Measurement and modeling of CO2 solubility in NaCl brine and CO2–saturated NaCl brine density

Phase equilibrium for CO2–NaCl brine is of general interest to many scientific disciplines and technical areas. The system is particularly important to CO2 sequestration in deep saline aquifers and CO2 enhanced oil recovery, two techniques discussed intensively in recent years due to the concerns over climate change and energy security. This work is an experimental and modeling study of two fundamental properties in high pressure CO2–NaCl brine equilibrium, i.e., CO2 solubility in NaCl brine and CO2–saturated NaCl brine density. A literature review of the available data was presented first to illustrate the necessity of experimental measurements of the two properties at high pressures. An experimental method for measuring high pressure CO2 solubility in NaCl brine was then developed. With the method, CO2 solubilities in 0, 1, and 5m NaCl brines were measured at 323, 373, and 413K from 5 to 40MPa. The corresponding density data at the same conditions were also measured. For solubility, two models used in the Eclipse simulator were tested: the correlations of Chang et al. and the Søreide and Whitson equation of state (EoS) model. The latter model was modified to improve its performance for high salinity brine.
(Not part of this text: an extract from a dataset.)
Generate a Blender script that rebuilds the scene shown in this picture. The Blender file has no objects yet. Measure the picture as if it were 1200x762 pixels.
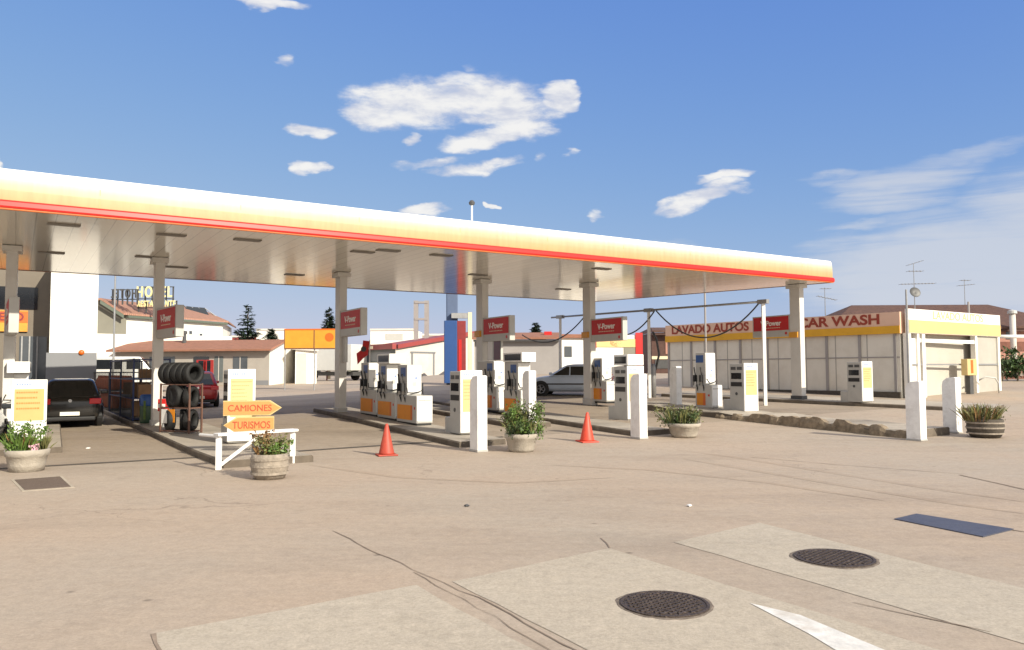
import bpy, bmesh, math, random
from mathutils import Vector, Matrix
R = math.radians
rnd = random.Random(7)
scene = bpy.context.scene
COL = scene.collection

# ------------------------------------------------------------------ camera
FPX, CX, CY, CAMH = 930.0, 600.0, 381.0, 1.85
PITCH, ROLL = math.atan(51.5/930), -0.005
cam_d = bpy.data.cameras.new('camera')
cam = bpy.data.objects.new('camera', cam_d); COL.objects.link(cam)
CROT = Matrix.Rotation(math.pi/2+PITCH, 3, 'X') @ Matrix.Rotation(ROLL, 3, 'Z')
cam.matrix_world = Matrix.Translation((0, 0, CAMH)) @ CROT.to_4x4()
cam_d.sensor_width = 36; cam_d.lens = 36*FPX/1200
cam_d.clip_start = 0.1; cam_d.clip_end = 4000
scene.camera = cam

def ray(px, py): return CROT @ Vector(((px-CX)/FPX, -(py-CY)/FPX, -1))
def ss(a, b, x):
    t = min(1, max(0, (x-a)/(b-a))); return t*t*(3-2*t)
def terr(x, y):
    s = .022+.014*ss(-14, -4, x)
    t = max(0, min(y, 60)-17)
    return s*t*t/(t+3) if t > 0 else 0.0
def PZ(px, py, z):                                   # point of a plan at height z
    d = ray(px, py); return Vector((0, 0, CAMH))+d*((z-CAMH)/d.z)
def PD(px, py, dist):                                # point at a distance
    d = ray(px, py); return Vector((0, 0, CAMH))+d*(dist/d.y)
def T(px, py, dz=0.0):                               # point on the ground
    d = ray(px, py); s = 0.5
    while s < 400:
        q = Vector((0, 0, CAMH))+d*(s/d.y)
        if q.z <= terr(q.x, q.y)+dz: break
        s += .02
    return q
YAW = R(30)
AW = Vector((-math.sin(YAW), math.cos(YAW), 0))      # along the islands, away from the forecourt
RT = Vector((math.cos(YAW), math.sin(YAW), 0))       # along the canopy front

# ------------------------------------------------------------------ materials
def nmat(name):
    m = bpy.data.materials.new(name); m.use_nodes = True
    nt = m.node_tree; return m, nt, nt.nodes['Principled BSDF']
def N(nt, t, **kw):
    n = nt.nodes.new(t)
    for k, v in kw.items():
        if k.startswith('i_'):
            n.inputs[int(k[2:]) if k[2:].isdigit() else k[2:].replace('_', ' ')].default_value = v
        else: setattr(n, k, v)
    return n
def L(nt, a, b): nt.links.new(a, b)
def rgba(c): return (c[0], c[1], c[2], 1)
def pm(name, c, rough=.5, metal=0., var=.12, scale=6., bump=.0, bscale=40., dirt=None, dirt_amt=.5, spec=.5, coat=0.):
    m, nt, p = nmat(name)
    tc = N(nt, 'ShaderNodeTexCoord'); oi = N(nt, 'ShaderNodeObjectInfo')
    add = N(nt, 'ShaderNodeVectorMath', operation='ADD'); L(nt, tc.outputs['Object'], add.inputs[0])
    sc = N(nt, 'ShaderNodeMath', operation='MULTIPLY', i_1=37.0); L(nt, oi.outputs['Random'], sc.inputs[0]); L(nt, sc.outputs[0], add.inputs[1])
    no = N(nt, 'ShaderNodeTexNoise'); no.inputs['Scale'].default_value = scale; no.inputs['Detail'].default_value = 6; no.inputs['Roughness'].default_value = .65
    L(nt, add.outputs[0], no.inputs['Vector'])
    mr = N(nt, 'ShaderNodeMapRange'); mr.inputs['From Min'].default_value = .3; mr.inputs['From Max'].default_value = .7
    mr.inputs['To Min'].default_value = 1-var; mr.inputs['To Max'].default_value = 1+var*.6
    L(nt, no.outputs['Fac'], mr.inputs['Value'])
    mx = N(nt, 'ShaderNodeMix', data_type='RGBA', blend_type='MULTIPLY'); mx.inputs['Factor'].default_value = 1
    mx.inputs['A'].default_value = rgba(c); L(nt, mr.outputs[0], mx.inputs['B'])
    outc = mx.outputs['Result']
    if dirt:
        n2 = N(nt, 'ShaderNodeTexNoise'); n2.inputs['Scale'].default_value = scale*.6; n2.inputs['Detail'].default_value = 8; n2.inputs['Roughness'].default_value = .7
        L(nt, add.outputs[0], n2.inputs['Vector'])
        m2 = N(nt, 'ShaderNodeMapRange'); m2.inputs['From Min'].default_value = .52; m2.inputs['From Max'].default_value = .72; m2.inputs['To Max'].default_value = dirt_amt
        L(nt, n2.outputs['Fac'], m2.inputs['Value'])
        d = N(nt, 'ShaderNodeMix', data_type='RGBA'); L(nt, m2.outputs[0], d.inputs['Factor']); L(nt, outc, d.inputs['A']); d.inputs['B'].default_value = rgba(dirt)
        outc = d.outputs['Result']
    L(nt, outc, p.inputs['Base Color'])
    p.inputs['Roughness'].default_value = rough; p.inputs['Metallic'].default_value = metal
    p.inputs['Specular IOR Level'].default_value = spec; p.inputs['Coat Weight'].default_value = coat
    if bump:
        nb = N(nt, 'ShaderNodeTexNoise'); nb.inputs['Scale'].default_value = bscale; nb.inputs['Detail'].default_value = 5
        L(nt, add.outputs[0], nb.inputs['Vector'])
        b = N(nt, 'ShaderNodeBump'); b.inputs['Strength'].default_value = bump; b.inputs['Distance'].default_value = .02
        L(nt, nb.outputs['Fac'], b.inputs['Height']); L(nt, b.outputs[0], p.inputs['Normal'])
    return m

def ground_mat(name, base, alt, stain, speck=.12, stain_amt=.45, cracks=True, lane=False):
    m, nt, p = nmat(name)
    tc = N(nt, 'ShaderNodeTexCoord'); co = tc.outputs['Object']
    def noise(s, d=6, r=.6, stretch=None, off=0):
        src = co
        if stretch or off:
            mp = N(nt, 'ShaderNodeMapping'); mp.inputs['Rotation'].default_value = (0, 0, R(stretch[1]) if stretch else 0)
            mp.inputs['Scale'].default_value = (stretch[0], 1, 1) if stretch else (1, 1, 1); mp.inputs['Location'].default_value = (off, off, 0)
            L(nt, co, mp.inputs['Vector']); src = mp.outputs[0]
        n = N(nt, 'ShaderNodeTexNoise'); n.inputs['Scale'].default_value = s; n.inputs['Detail'].default_value = d; n.inputs['Roughness'].default_value = r
        L(nt, src, n.inputs['Vector']); return n.outputs['Fac']
    def ramp(v, a, b, lo=0., hi=1.):
        r = N(nt, 'ShaderNodeMapRange'); r.inputs['From Min'].default_value = a; r.inputs['From Max'].default_value = b
        r.inputs['To Min'].default_value = lo; r.inputs['To Max'].default_value = hi; L(nt, v, r.inputs['Value']); return r.outputs[0]
    def mix(f, a, b, bt='MIX'):
        x = N(nt, 'ShaderNodeMix', data_type='RGBA', blend_type=bt)
        for s, v in (('Factor', f), ('A', a), ('B', b)):
            if isinstance(v, (float, int)): x.inputs[s].default_value = v
            elif isinstance(v, tuple): x.inputs[s].default_value = rgba(v)
            else: L(nt, v, x.inputs[s])
        return x.outputs['Result']
    c = mix(ramp(noise(.16, 5, .55), .38, .62), base, alt)
    c = mix(ramp(noise(.055, 4, .5, None, 23), .42, .6, 0, .55), c, tuple(x*y for x, y in zip(base, (.93, .98, 1.06))))
    c = mix(ramp(noise(.6, 10, .78, None, 61), .54, .64, 0, .30), c, tuple(x*.80 for x in base))       # blotches
    c = mix(ramp(noise(.35, 8, .7, (.22, 30)), .5, .72, 0, stain_amt), c, stain)           # drips and tyre lines along the lanes
    c = mix(ramp(noise(.5, 8, .72, (.3, -60), 11), .53, .75, 0, stain_amt*.7), c, tuple(x*.8 for x in stain))
    c = mix(ramp(noise(1.3, 9, .75, None, 5), .55, .72, 0, .35), c, tuple(x*.72 for x in stain))
    c = mix(ramp(noise(1.1, 8, .7, None, 40), .60, .68, 0, .28), c, tuple(min(1, x*1.25) for x in base))
    c = mix(1., c, ramp(noise(38, 4, .8), .25, .75, 1-speck*1.6, 1+speck*1.6), 'MULTIPLY')
    c = mix(1., c, ramp(noise(9, 6, .75), .3, .7, 1-speck, 1+speck), 'MULTIPLY')
    # small dark spots of gum and oil
    vo = N(nt, 'ShaderNodeTexVoronoi'); vo.inputs['Scale'].default_value = 1.15; vo.inputs['Randomness'].default_value = 1
    L(nt, co, vo.inputs['Vector'])
    spot = ramp(vo.outputs['Distance'], .02, .055, .55, 0)
    c = mix(spot, c, tuple(x*.35 for x in stain))
    if cracks:
        wv = N(nt, 'ShaderNodeTexNoise'); wv.inputs['Scale'].default_value = .8; wv.inputs['Detail'].default_value = 6; L(nt, co, wv.inputs['Vector'])
        wm = N(nt, 'ShaderNodeVectorMath', operation='MULTIPLY_ADD'); L(nt, wv.outputs['Color'], wm.inputs[0]); wm.inputs[1].default_value = (2, 2, 0); L(nt, co, wm.inputs[2])
        vc = N(nt, 'ShaderNodeTexVoronoi', feature='DISTANCE_TO_EDGE'); vc.inputs['Scale'].default_value = .13; L(nt, wm.outputs[0], vc.inputs['Vector'])
        cr = ramp(vc.outputs['Distance'], .0006, .0018, .32, 0)
        msk = ramp(noise(.3, 3, .5, None, 70), .5, .6)
        mm = N(nt, 'ShaderNodeMath', operation='MULTIPLY'); L(nt, cr, mm.inputs[0]); L(nt, msk, mm.inputs[1])
        c = mix(mm.outputs[0], c, tuple(x*.3 for x in stain))
    L(nt, c, p.inputs['Base Color'])
    L(nt, ramp(noise(3, 5, .6), .3, .7, .7, .95), p.inputs['Roughness'])
    p.inputs['Specular IOR Level'].default_value = .35
    b = N(nt, 'ShaderNodeBump'); b.inputs['Strength'].default_value = .35; b.inputs['Distance'].default_value = .01
    L(nt, noise(70, 4, .7), b.inputs['Height']); L(nt, b.outputs[0], p.inputs['Normal'])
    return m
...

In the density modeling, the correlations of Chang et al., Garcia's correlation, and five different EoS models were tested. Among these models, Garcia's correlation and the ePC-SAFT EoS generally give satisfactory agreement with the experimental measurements. An analysis was also made to show that dissolution of CO2 increases the brine density only if the apparent mass density of CO2 in brine is higher than the brine density at the same conditions.